» INSTRUCTIONS TO FOLLOW
Reproduce exactly the lines below, from the first through the one containing "tank_o, smooth=35, kind='stuff')", and nothing more.

» RECORDED INFORMATION
####

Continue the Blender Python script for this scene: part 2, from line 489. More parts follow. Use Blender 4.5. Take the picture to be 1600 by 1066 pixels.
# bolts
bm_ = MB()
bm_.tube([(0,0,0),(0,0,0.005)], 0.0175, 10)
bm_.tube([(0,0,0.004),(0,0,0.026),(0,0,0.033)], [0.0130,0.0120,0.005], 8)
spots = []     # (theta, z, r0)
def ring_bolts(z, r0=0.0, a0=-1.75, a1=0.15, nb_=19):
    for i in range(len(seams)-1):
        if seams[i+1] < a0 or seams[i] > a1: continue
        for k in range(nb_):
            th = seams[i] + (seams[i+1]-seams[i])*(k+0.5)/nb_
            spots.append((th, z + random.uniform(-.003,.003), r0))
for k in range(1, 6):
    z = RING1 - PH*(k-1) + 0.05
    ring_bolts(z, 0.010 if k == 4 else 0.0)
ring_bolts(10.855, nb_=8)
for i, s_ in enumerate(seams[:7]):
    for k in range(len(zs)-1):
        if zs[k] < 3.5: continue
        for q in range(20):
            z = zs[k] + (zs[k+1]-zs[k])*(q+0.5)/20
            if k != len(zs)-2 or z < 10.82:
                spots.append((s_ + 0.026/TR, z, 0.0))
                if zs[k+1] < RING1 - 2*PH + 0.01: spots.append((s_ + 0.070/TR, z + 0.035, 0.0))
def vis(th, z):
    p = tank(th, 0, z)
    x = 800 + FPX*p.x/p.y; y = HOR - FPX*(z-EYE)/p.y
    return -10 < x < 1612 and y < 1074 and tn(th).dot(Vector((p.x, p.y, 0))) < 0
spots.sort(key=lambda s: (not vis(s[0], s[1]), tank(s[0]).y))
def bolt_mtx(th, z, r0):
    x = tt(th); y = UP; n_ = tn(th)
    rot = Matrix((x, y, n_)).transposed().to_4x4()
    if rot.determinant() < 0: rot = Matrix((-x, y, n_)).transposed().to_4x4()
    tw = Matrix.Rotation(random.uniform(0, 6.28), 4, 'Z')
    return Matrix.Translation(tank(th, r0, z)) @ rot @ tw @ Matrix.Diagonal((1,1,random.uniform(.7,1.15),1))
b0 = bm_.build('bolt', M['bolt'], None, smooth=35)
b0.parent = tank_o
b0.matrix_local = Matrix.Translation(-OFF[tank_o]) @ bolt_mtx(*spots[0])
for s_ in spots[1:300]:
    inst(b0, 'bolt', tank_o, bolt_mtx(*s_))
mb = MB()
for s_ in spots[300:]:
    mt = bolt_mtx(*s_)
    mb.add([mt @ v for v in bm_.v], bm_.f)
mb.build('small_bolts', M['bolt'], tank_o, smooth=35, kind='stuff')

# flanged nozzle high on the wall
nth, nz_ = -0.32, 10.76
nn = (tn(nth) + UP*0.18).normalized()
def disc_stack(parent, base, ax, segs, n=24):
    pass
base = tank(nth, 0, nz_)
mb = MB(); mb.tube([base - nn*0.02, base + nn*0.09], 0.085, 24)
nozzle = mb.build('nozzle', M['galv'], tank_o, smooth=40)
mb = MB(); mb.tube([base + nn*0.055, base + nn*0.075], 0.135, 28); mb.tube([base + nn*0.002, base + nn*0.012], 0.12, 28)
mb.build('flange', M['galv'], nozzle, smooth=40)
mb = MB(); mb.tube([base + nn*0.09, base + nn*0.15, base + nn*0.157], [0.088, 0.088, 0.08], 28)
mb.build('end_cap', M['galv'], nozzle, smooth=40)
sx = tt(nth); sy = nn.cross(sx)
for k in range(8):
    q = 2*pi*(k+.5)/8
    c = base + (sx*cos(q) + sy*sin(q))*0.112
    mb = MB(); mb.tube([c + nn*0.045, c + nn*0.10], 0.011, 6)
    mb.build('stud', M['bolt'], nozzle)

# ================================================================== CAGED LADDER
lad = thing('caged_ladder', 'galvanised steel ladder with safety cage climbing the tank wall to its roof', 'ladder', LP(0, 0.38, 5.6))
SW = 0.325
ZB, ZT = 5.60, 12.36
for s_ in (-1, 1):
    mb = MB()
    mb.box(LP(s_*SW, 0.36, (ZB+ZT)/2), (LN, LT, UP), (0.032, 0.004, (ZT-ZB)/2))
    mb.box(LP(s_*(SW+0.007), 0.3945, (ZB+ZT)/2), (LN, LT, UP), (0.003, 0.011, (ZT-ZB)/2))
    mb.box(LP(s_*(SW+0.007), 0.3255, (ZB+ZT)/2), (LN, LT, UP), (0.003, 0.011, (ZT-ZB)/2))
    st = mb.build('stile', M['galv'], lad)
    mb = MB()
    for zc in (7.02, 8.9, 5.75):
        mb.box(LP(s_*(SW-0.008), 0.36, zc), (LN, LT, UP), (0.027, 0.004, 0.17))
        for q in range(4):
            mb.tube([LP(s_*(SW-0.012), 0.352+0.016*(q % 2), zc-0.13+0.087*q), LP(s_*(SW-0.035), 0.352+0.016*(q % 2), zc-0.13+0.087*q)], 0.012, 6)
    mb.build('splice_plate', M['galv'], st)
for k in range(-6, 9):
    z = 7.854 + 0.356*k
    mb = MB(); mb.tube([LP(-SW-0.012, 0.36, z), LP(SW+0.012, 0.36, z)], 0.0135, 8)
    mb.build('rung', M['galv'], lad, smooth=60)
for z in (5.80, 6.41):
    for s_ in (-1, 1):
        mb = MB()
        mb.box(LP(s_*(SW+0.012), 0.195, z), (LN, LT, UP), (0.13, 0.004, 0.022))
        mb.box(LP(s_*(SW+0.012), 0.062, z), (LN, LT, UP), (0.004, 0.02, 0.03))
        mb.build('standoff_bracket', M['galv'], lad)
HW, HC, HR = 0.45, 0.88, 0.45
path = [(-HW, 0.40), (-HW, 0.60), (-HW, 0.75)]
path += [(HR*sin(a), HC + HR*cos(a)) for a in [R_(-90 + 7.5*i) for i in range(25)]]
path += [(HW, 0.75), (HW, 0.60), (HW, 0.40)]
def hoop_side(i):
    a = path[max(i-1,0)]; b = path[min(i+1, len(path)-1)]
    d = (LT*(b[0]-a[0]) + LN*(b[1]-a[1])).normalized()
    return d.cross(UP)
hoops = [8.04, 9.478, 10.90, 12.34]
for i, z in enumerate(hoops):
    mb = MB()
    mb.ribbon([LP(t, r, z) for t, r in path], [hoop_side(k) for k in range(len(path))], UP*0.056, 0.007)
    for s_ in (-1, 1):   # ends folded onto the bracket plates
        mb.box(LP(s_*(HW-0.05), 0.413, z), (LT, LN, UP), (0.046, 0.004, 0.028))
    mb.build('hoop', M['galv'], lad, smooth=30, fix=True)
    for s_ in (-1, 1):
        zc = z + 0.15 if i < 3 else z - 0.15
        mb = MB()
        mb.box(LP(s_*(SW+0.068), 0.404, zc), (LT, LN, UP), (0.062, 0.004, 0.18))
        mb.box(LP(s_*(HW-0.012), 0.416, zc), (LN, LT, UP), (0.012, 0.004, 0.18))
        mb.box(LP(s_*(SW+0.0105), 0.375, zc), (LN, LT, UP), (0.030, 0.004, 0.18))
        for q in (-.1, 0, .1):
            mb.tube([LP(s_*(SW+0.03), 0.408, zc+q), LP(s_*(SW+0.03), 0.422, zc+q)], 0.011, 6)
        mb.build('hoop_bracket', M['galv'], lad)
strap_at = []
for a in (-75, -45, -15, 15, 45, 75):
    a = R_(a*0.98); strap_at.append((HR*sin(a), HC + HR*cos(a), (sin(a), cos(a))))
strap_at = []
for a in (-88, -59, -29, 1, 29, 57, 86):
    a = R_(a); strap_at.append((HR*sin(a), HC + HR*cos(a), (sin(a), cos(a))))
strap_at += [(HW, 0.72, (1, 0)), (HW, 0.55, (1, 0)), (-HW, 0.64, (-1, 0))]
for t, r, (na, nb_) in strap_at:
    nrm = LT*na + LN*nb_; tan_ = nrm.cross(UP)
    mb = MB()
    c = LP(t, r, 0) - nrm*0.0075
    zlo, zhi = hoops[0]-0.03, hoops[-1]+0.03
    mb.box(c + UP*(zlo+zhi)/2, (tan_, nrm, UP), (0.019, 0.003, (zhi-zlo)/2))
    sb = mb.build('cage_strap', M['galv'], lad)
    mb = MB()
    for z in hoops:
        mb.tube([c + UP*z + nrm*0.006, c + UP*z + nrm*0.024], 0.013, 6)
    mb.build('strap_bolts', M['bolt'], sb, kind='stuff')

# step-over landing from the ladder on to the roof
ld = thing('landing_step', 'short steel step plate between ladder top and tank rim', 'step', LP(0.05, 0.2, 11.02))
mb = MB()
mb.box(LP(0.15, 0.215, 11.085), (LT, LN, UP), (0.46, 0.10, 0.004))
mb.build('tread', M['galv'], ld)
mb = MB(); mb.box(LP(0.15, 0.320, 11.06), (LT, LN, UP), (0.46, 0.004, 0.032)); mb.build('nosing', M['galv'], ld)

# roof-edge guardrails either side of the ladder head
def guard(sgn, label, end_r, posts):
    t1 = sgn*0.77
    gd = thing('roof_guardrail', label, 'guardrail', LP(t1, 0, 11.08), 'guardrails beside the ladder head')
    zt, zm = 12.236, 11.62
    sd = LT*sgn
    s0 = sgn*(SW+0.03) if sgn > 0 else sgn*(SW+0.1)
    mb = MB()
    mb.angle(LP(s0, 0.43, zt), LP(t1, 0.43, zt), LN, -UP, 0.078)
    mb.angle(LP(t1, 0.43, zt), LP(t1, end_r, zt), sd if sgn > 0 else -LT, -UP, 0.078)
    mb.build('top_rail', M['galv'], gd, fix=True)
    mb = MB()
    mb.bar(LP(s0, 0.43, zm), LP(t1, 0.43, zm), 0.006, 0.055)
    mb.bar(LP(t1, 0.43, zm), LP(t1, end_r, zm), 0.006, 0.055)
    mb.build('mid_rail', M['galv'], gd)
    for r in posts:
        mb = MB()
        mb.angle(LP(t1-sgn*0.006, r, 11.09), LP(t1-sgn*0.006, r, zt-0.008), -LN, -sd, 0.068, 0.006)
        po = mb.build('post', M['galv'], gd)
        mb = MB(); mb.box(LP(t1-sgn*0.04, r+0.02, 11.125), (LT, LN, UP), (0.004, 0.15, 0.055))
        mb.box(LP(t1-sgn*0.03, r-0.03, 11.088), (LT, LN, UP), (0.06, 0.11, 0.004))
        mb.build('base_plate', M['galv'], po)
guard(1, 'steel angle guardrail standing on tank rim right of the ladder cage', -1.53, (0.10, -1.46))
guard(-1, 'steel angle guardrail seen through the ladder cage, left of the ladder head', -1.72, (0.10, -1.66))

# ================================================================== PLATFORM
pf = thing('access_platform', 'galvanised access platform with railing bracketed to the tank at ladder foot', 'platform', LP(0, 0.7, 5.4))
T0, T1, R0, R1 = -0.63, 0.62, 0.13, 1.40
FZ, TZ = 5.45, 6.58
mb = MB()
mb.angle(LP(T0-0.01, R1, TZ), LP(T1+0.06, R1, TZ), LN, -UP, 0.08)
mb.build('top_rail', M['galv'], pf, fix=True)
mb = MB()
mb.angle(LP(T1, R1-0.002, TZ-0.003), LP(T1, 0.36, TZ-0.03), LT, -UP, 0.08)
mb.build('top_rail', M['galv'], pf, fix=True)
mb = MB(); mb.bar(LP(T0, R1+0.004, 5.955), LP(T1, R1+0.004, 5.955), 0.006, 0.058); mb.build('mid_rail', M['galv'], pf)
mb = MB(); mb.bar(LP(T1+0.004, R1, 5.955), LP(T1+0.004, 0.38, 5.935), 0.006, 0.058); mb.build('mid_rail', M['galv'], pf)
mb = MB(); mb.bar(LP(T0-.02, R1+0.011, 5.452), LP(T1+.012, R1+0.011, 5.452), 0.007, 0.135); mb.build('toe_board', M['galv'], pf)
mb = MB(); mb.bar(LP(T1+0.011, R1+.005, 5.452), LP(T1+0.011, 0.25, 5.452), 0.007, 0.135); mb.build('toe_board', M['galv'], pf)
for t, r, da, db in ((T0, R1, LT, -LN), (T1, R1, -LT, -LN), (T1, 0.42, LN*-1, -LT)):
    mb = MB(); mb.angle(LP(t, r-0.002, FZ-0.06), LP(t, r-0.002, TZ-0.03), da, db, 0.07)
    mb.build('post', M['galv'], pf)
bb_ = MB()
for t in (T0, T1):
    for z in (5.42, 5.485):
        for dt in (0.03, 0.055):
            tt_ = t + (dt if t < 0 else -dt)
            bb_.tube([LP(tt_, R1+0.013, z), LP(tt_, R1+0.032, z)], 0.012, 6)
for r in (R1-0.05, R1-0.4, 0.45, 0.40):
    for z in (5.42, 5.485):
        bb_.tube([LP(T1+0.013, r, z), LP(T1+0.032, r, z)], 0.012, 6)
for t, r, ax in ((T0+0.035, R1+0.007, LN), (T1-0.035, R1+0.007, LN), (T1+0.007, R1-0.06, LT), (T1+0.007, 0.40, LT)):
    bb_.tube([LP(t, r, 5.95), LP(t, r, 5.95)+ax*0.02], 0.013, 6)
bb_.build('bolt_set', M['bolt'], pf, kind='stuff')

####

» EXPECTED OUTPUT
Continue the Blender Python script for this scene: part 2, from line 489. More parts follow. Use Blender 4.5. Take the picture to be 1600 by 1066 pixels.
# bolts
bm_ = MB()
bm_.tube([(0,0,0),(0,0,0.005)], 0.0175, 10)
bm_.tube([(0,0,0.004),(0,0,0.026),(0,0,0.033)], [0.0130,0.0120,0.005], 8)
spots = []     # (theta, z, r0)
def ring_bolts(z, r0=0.0, a0=-1.75, a1=0.15, nb_=19):
    for i in range(len(seams)-1):
        if seams[i+1] < a0 or seams[i] > a1: continue
        for k in range(nb_):
            th = seams[i] + (seams[i+1]-seams[i])*(k+0.5)/nb_
            spots.append((th, z + random.uniform(-.003,.003), r0))
for k in range(1, 6):
    z = RING1 - PH*(k-1) + 0.05
    ring_bolts(z, 0.010 if k == 4 else 0.0)
ring_bolts(10.855, nb_=8)
for i, s_ in enumerate(seams[:7]):
    for k in range(len(zs)-1):
        if zs[k] < 3.5: continue
        for q in range(20):
            z = zs[k] + (zs[k+1]-zs[k])*(q+0.5)/20
            if k != len(zs)-2 or z < 10.82:
                spots.append((s_ + 0.026/TR, z, 0.0))
                if zs[k+1] < RING1 - 2*PH + 0.01: spots.append((s_ + 0.070/TR, z + 0.035, 0.0))
def vis(th, z):
    p = tank(th, 0, z)
    x = 800 + FPX*p.x/p.y; y = HOR - FPX*(z-EYE)/p.y
    return -10 < x < 1612 and y < 1074 and tn(th).dot(Vector((p.x, p.y, 0))) < 0
spots.sort(key=lambda s: (not vis(s[0], s[1]), tank(s[0]).y))
def bolt_mtx(th, z, r0):
    x = tt(th); y = UP; n_ = tn(th)
    rot = Matrix((x, y, n_)).transposed().to_4x4()
    if rot.determinant() < 0: rot = Matrix((-x, y, n_)).transposed().to_4x4()
    tw = Matrix.Rotation(random.uniform(0, 6.28), 4, 'Z')
    return Matrix.Translation(tank(th, r0, z)) @ rot @ tw @ Matrix.Diagonal((1,1,random.uniform(.7,1.15),1))
b0 = bm_.build('bolt', M['bolt'], None, smooth=35)
b0.parent = tank_o
b0.matrix_local = Matrix.Translation(-OFF[tank_o]) @ bolt_mtx(*spots[0])
for s_ in spots[1:300]:
    inst(b0, 'bolt', tank_o, bolt_mtx(*s_))
mb = MB()
for s_ in spots[300:]:
    mt = bolt_mtx(*s_)
    mb.add([mt @ v for v in bm_.v], bm_.f)
mb.build('small_bolts', M['bolt'], tank_o, smooth=35, kind='stuff')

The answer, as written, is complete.